なかなか、自分の意識が追いつかないのが現実のようです。

 今、国民にとって一番の懸案といえば、自衛隊のイラク派遣でしょうから、
最近かまびすしくなっているイラクでの報道規制、およびそれに先行する官邸
と記者クラブの不協和音について書くつもりでいました。しかし、一番どうで
もいいような、それでいて大騒ぎになっている古賀潤一郎議員が、週初に福岡
市内で市民に向け「私は辞めません。給与を返上して、これからも皆さんのた
めに働きます」などとやってしまったもので、話が収まらなくなりました。ほ
んの少しだけ、この問題に触れておきます(今日、民主党は除名処分に踏み切
ったとのこと。初めからキチンとやればいいのに……)。

 結論的には、私は「辞める」べきだと思います。それこそ前任者がヒドイ醜
聞騒ぎで人気を落としたので、私は経歴は知らないもののイケメンとともに期
待していたところ。しかし、ここまで“幼児性”を顕わにされてしまうと、何
とも「???」です。とにかく、初めから「大学には行きましたが、テニスに
精を出し過ぎて卒業はしていません。スイマセン」と言えば良かった。それが、
嘘の上塗りになってしまったところに問題があるのです。この種の嘘をついて
いる人は他にもいるでしょうが、カワイゲのある嘘と違って、今回はいわば確
信犯でしょうから、責任はどこかで問われてくると思うのです。

 ただ、最終的には選挙民が決める問題。山拓がまた浮かび上がってくるのは
何とも癪なところですが、単なる人気取りの側面だけで政治家の人格や行動を
判断しては、断固いけないと思います。関西人はノリで知事を選んだりもしま
すね。しかし、前例もあるようにそれは結局、市民を苦しめることになるハズ
だと考えています。

大本営発表は
究極の愚

 紙面が限られているので、イラクでの報道について少しだけ。
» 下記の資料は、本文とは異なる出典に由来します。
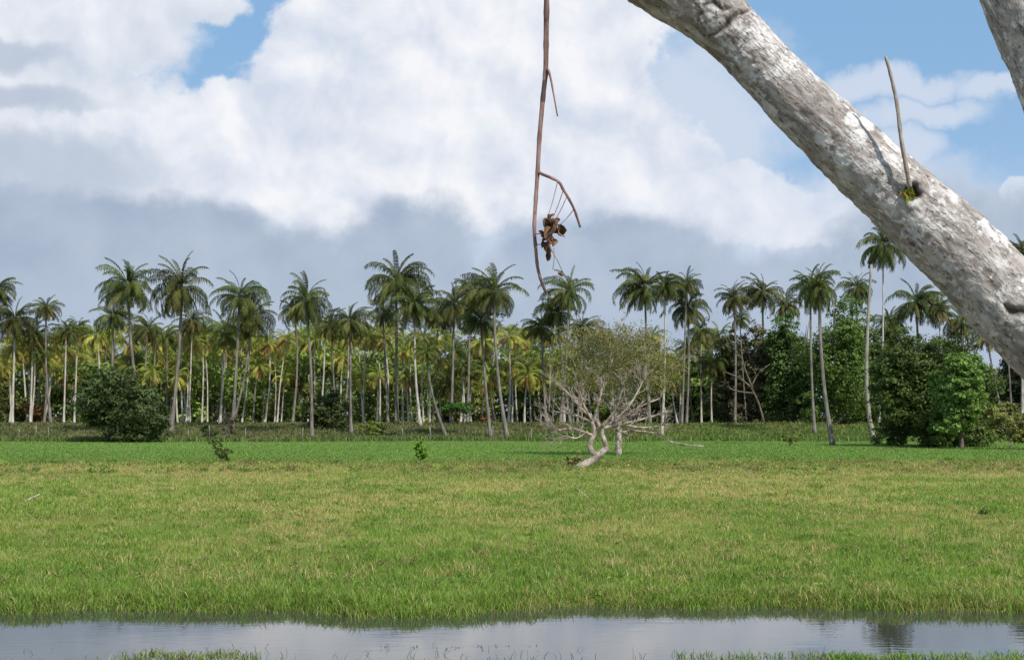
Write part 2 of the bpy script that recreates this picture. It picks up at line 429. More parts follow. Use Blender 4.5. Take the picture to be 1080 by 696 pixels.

ホンに福田官
房長官というのはヒドイらしいですね。事前の報道で情報が漏れた時に、その
怒りようは大変なものだったらしい。石破防衛庁長官をどなりまくったのは有
名な話だし、今でも記者クラブとはギスギスしているようです。

 でも、公式論になってしまいますが、イラク派兵に大義があると首相が言う
のなら、その内実の報道には最大の便宜を図るべきでしょう。それが全く反対
の動きになってしまっていることに、情けないものを感じます。

 もちろん、この種の事態が“国家機密”だらけであることは十分分かります
よ。何よりも隊員の安全を最優先させなければならないことは当然でしょう。
しかし、サマワで自衛隊のジープを報道の車がカーチェイスするなんて話を聞
くと、どうも話が転倒しているような気がします。

 隠すべきところは協力し、刻々の動きで隊員の家族を含めた国民が知りたい
と考えられるところは、配慮の上で報道すれば良いのです。決して「大本営発
表」の愚を繰り返してはならない、というのは言うまでもないことでしょう。

 ついでに、週刊誌は「新聞記者は政府のいいなり。記者クラブ制の枠組みを
戦争報道にまで持ち込んでいる」と盛んに新聞を非難しています。これもある
部分、当たっているところはあるのでクヤシイところですが、その週刊誌の記
者だって政治家や幕僚の1次情報は新聞記者から得ているハズ。不毛な非難ば
かりしないで、国民の知る権利に応えられるような共闘は組めないものなんで
しょうかねぇ〜。

 普段はともかく、こうした機会が一番の一里塚なのでしょう。情報は固定的
に一元化しないで、あらゆるメディアに開放すべきなのは当然。その上での交
通整理は、新聞協会なり雑誌協会なりで調整していけば良い。これも、現場の
判断は優先されるべきですが、あくまで相手(政府)に言いなりにならないこ
とが、絶対に必要なことなのです。

今週のことば……「裁判員制度」
 刑事裁判の審理と量刑・評決に一般の国民が参加する制度。開かれた裁判と、
国民の利用しやすい迅速な裁判をめざすために取り入れられた、司法制度改革
の柱の一つ。
 刑事事件のうち、重大な事件について選挙人名簿等で無作為に選ばれた一般
市民が、裁判官と対等の立場で評議を行うことが、これまでの裁判制度とは根
本的に異なる。アメリカ・イギリスの「陪審制」よりは、フランス・ドイツの
「参審制」にどちらかといえば近い。
 政府の司法制度改革推進本部が、2004年をメドに整備を進めている。